[A block of data]
• • •

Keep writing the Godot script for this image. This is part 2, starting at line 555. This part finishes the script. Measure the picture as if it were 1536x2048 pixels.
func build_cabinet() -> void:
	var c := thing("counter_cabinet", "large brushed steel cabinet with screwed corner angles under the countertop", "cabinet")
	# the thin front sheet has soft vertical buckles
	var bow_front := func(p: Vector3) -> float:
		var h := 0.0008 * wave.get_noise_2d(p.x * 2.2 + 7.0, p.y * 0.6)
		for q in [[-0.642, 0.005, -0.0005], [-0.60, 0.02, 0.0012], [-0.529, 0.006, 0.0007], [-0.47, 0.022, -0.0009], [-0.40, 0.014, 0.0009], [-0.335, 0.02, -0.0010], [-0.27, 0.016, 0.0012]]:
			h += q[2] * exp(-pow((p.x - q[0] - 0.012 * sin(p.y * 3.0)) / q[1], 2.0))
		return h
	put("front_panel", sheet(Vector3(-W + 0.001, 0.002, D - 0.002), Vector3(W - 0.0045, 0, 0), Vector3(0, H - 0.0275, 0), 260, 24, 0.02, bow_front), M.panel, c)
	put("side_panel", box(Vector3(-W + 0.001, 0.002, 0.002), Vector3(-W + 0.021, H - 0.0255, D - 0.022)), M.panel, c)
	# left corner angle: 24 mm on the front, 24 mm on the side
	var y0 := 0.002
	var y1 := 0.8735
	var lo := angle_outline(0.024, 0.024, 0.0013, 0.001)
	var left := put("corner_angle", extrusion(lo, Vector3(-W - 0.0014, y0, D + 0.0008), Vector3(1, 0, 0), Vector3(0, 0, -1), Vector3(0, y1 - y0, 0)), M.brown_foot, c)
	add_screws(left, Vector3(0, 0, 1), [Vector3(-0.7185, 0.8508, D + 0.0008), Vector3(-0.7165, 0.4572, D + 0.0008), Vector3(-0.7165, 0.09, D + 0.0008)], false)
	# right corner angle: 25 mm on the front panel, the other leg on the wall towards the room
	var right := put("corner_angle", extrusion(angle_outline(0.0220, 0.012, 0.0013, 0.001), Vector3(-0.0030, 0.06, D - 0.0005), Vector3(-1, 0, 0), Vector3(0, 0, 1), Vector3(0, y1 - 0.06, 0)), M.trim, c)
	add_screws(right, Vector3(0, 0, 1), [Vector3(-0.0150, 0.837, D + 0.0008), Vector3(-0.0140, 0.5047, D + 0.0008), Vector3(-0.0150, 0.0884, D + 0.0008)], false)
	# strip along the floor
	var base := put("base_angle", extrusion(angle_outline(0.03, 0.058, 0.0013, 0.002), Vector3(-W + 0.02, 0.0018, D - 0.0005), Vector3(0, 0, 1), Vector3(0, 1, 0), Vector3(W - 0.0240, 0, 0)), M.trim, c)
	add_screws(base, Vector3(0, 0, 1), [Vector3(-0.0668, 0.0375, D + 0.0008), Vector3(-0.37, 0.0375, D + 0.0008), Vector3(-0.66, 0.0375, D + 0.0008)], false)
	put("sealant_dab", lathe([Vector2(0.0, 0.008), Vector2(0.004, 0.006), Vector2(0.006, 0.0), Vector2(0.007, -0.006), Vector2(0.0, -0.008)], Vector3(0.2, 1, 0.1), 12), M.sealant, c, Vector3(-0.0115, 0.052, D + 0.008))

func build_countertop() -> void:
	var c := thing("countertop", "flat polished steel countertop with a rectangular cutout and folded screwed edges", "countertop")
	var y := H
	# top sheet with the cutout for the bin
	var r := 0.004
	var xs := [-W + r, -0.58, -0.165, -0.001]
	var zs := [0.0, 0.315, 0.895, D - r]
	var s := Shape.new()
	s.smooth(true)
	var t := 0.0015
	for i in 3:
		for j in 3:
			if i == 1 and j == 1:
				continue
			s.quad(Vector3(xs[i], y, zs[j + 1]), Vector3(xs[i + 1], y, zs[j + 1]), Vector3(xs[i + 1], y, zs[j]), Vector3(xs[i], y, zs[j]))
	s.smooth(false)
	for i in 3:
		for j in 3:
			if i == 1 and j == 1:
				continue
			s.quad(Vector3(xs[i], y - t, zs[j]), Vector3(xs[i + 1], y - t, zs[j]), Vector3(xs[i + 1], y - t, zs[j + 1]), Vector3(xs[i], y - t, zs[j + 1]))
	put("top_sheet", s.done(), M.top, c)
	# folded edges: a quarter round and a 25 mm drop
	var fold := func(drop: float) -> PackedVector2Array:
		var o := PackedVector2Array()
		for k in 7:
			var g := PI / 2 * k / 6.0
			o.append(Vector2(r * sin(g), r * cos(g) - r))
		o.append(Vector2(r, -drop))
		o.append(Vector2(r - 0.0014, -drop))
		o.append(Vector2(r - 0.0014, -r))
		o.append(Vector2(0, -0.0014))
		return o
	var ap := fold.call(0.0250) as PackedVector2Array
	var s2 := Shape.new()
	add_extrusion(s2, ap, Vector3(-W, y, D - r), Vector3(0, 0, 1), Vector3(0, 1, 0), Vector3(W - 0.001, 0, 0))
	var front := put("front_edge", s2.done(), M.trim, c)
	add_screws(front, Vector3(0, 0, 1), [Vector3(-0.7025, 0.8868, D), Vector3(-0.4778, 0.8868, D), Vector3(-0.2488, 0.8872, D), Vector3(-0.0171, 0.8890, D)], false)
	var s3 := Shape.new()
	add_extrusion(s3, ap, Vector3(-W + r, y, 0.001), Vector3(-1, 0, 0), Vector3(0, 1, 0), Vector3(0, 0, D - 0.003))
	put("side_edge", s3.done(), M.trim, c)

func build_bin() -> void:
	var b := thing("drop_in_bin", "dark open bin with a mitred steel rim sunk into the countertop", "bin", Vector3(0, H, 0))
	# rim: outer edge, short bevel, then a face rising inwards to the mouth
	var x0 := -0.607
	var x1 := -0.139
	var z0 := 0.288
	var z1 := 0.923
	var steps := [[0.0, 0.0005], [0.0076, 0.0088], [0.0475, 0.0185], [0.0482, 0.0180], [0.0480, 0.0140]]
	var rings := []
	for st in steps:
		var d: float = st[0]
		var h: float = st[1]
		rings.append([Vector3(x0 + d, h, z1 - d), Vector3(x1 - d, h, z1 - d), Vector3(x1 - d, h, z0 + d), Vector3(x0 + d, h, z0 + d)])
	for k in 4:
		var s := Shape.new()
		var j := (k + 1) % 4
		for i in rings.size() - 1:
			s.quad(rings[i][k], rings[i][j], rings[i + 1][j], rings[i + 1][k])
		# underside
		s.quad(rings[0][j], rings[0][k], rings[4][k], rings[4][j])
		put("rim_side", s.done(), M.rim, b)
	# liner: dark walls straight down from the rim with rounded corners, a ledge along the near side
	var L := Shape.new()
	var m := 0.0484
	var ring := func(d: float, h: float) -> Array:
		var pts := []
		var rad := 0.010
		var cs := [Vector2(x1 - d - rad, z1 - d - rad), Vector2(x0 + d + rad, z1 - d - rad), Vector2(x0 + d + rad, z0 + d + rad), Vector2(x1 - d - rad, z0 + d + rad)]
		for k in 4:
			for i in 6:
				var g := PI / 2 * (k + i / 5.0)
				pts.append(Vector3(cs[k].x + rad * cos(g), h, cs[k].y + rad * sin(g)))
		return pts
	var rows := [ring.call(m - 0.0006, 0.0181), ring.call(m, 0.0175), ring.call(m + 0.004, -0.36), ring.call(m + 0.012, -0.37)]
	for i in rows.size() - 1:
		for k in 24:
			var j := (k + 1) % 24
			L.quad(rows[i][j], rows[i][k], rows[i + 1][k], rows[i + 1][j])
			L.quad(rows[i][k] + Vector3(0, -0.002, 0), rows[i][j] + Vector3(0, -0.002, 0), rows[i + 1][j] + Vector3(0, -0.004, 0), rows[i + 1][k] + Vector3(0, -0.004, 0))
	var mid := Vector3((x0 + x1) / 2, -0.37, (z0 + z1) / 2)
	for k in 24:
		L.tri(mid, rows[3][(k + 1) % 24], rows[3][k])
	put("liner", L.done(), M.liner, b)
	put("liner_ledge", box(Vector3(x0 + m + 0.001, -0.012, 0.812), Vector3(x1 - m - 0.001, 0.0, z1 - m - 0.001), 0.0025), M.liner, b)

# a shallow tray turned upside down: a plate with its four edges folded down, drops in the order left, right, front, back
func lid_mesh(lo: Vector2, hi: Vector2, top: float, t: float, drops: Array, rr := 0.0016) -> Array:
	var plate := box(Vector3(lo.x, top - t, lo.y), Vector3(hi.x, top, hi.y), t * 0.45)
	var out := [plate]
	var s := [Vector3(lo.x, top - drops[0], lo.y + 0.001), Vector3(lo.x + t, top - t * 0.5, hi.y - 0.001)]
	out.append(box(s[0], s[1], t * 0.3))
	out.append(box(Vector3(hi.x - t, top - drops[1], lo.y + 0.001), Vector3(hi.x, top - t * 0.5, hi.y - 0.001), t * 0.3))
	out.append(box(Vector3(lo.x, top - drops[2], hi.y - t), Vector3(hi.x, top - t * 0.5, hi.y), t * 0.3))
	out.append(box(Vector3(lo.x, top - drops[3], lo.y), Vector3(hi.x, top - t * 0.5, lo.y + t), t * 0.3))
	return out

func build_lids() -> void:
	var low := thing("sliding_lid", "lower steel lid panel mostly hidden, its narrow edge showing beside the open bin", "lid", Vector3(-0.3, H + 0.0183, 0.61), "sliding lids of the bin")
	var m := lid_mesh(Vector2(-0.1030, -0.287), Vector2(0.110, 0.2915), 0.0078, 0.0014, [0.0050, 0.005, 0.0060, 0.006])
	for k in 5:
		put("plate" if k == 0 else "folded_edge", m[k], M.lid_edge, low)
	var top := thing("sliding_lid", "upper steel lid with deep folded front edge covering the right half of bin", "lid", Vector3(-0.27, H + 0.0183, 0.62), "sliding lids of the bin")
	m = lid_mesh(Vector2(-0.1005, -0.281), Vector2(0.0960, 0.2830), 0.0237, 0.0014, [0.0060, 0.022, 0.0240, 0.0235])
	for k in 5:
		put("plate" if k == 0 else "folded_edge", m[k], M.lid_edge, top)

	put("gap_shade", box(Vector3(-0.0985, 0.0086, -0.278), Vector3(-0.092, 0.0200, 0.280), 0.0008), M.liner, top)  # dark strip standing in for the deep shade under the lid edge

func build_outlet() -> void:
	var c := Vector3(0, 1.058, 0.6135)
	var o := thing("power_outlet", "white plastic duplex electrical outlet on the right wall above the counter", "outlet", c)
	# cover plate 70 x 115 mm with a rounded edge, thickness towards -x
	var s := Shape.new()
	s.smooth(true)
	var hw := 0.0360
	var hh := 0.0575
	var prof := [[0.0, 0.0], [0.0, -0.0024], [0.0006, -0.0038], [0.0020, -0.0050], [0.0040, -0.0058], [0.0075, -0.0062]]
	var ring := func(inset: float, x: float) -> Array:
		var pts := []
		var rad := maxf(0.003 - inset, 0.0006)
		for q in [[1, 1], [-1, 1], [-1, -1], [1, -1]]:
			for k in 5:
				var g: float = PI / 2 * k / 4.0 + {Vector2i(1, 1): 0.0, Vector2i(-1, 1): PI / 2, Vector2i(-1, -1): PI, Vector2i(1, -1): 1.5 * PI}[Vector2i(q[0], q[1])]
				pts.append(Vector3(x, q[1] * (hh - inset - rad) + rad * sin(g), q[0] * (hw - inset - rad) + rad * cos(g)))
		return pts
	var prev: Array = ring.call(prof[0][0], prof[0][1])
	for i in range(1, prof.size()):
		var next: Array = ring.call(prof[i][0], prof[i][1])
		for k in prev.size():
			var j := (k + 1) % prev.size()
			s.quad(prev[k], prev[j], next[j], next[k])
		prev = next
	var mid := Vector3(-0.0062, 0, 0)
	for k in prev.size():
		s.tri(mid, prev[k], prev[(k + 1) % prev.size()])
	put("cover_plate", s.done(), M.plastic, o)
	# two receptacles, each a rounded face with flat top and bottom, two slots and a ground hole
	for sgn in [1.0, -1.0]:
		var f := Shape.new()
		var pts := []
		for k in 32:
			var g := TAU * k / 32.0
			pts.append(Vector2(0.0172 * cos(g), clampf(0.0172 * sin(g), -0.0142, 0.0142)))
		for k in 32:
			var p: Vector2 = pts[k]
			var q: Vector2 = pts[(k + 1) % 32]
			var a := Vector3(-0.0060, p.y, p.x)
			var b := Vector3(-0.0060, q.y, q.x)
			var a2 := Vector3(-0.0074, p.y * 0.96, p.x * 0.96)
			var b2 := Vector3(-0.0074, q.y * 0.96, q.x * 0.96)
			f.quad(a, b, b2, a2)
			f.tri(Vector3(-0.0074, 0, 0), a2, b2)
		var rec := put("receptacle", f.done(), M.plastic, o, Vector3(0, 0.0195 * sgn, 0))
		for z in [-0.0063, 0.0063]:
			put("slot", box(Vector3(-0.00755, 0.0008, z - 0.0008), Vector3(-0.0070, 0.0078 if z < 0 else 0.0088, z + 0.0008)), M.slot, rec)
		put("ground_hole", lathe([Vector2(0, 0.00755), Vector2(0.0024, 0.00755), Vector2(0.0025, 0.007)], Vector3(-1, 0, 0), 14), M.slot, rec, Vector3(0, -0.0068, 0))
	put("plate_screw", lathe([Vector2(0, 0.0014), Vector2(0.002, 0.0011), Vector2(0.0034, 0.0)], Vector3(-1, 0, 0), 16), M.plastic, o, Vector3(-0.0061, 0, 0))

• • •

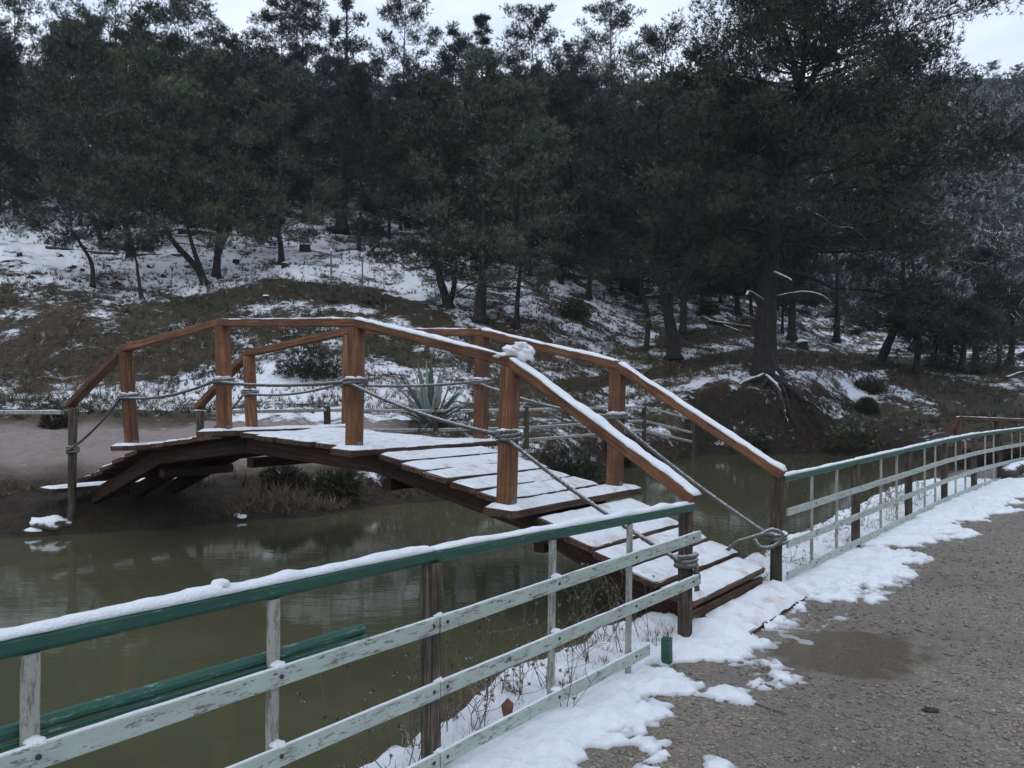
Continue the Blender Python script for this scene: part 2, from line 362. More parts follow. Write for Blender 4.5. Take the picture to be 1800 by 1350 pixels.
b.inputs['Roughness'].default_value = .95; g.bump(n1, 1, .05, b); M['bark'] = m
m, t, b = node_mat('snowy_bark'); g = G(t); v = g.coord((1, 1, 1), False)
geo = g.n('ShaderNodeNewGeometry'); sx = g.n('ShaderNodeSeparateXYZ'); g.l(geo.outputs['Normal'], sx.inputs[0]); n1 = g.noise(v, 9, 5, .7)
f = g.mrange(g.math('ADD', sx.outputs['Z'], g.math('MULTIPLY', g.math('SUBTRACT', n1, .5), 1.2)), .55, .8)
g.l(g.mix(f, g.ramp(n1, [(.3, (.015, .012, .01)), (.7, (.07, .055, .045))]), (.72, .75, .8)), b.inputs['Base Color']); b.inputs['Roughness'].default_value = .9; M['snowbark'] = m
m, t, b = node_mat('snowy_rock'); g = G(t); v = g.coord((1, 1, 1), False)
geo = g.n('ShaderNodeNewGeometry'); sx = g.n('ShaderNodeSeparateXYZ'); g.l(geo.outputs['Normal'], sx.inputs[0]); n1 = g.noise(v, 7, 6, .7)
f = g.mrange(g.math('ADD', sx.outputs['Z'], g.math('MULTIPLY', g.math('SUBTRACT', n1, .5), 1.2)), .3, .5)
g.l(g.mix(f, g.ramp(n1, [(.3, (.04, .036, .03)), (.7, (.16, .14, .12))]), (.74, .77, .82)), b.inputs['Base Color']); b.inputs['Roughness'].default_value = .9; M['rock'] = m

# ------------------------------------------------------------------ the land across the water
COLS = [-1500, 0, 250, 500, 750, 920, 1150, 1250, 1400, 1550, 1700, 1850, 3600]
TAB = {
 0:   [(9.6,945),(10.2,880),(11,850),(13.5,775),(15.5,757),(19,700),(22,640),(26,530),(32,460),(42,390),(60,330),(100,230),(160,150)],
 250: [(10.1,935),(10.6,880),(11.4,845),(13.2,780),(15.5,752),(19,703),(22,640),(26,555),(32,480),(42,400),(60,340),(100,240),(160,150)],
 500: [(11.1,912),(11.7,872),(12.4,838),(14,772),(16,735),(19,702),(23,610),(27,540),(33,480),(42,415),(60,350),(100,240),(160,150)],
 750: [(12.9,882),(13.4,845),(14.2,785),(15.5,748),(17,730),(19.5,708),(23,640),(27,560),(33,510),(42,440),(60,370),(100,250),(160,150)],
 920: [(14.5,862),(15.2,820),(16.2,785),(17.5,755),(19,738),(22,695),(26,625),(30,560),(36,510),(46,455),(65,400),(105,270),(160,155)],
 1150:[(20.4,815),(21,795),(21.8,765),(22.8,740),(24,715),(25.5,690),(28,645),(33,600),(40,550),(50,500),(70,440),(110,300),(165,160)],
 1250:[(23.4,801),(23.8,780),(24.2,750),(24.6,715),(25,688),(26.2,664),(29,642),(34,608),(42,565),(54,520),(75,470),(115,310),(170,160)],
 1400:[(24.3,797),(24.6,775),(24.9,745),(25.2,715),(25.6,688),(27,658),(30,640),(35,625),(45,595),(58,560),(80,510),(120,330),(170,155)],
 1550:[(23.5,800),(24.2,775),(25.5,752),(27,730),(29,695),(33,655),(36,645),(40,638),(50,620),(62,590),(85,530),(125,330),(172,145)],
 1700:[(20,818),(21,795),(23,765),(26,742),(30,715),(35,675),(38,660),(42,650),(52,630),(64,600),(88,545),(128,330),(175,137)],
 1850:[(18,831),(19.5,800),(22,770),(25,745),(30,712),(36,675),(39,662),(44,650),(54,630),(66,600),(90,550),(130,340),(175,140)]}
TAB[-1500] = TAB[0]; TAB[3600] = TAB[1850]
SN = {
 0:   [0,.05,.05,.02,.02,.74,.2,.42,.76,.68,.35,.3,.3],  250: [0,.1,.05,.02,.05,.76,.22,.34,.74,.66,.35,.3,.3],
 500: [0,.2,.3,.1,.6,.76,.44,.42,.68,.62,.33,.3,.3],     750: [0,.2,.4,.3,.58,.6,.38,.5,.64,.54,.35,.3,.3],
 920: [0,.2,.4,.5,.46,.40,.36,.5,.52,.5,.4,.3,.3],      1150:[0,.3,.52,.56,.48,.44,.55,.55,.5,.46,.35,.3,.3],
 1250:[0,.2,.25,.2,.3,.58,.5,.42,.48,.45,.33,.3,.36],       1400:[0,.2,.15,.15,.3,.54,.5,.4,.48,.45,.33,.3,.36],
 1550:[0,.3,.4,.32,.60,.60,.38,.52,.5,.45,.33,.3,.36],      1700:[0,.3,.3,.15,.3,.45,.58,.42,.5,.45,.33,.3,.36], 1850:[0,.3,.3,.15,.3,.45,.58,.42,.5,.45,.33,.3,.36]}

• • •

What is being asked
Exactly and only the lines from the line with "Continue the Blender" to the line with "M['rock'] = m", both included, are to be printed.

The response
Continue the Blender Python script for this scene: part 2, from line 362. More parts follow. Write for Blender 4.5. Take the picture to be 1800 by 1350 pixels.
b.inputs['Roughness'].default_value = .95; g.bump(n1, 1, .05, b); M['bark'] = m
m, t, b = node_mat('snowy_bark'); g = G(t); v = g.coord((1, 1, 1), False)
geo = g.n('ShaderNodeNewGeometry'); sx = g.n('ShaderNodeSeparateXYZ'); g.l(geo.outputs['Normal'], sx.inputs[0]); n1 = g.noise(v, 9, 5, .7)
f = g.mrange(g.math('ADD', sx.outputs['Z'], g.math('MULTIPLY', g.math('SUBTRACT', n1, .5), 1.2)), .55, .8)
g.l(g.mix(f, g.ramp(n1, [(.3, (.015, .012, .01)), (.7, (.07, .055, .045))]), (.72, .75, .8)), b.inputs['Base Color']); b.inputs['Roughness'].default_value = .9; M['snowbark'] = m
m, t, b = node_mat('snowy_rock'); g = G(t); v = g.coord((1, 1, 1), False)
geo = g.n('ShaderNodeNewGeometry'); sx = g.n('ShaderNodeSeparateXYZ'); g.l(geo.outputs['Normal'], sx.inputs[0]); n1 = g.noise(v, 7, 6, .7)
f = g.mrange(g.math('ADD', sx.outputs['Z'], g.math('MULTIPLY', g.math('SUBTRACT', n1, .5), 1.2)), .3, .5)
g.l(g.mix(f, g.ramp(n1, [(.3, (.04, .036, .03)), (.7, (.16, .14, .12))]), (.74, .77, .82)), b.inputs['Base Color']); b.inputs['Roughness'].default_value = .9; M['rock'] = m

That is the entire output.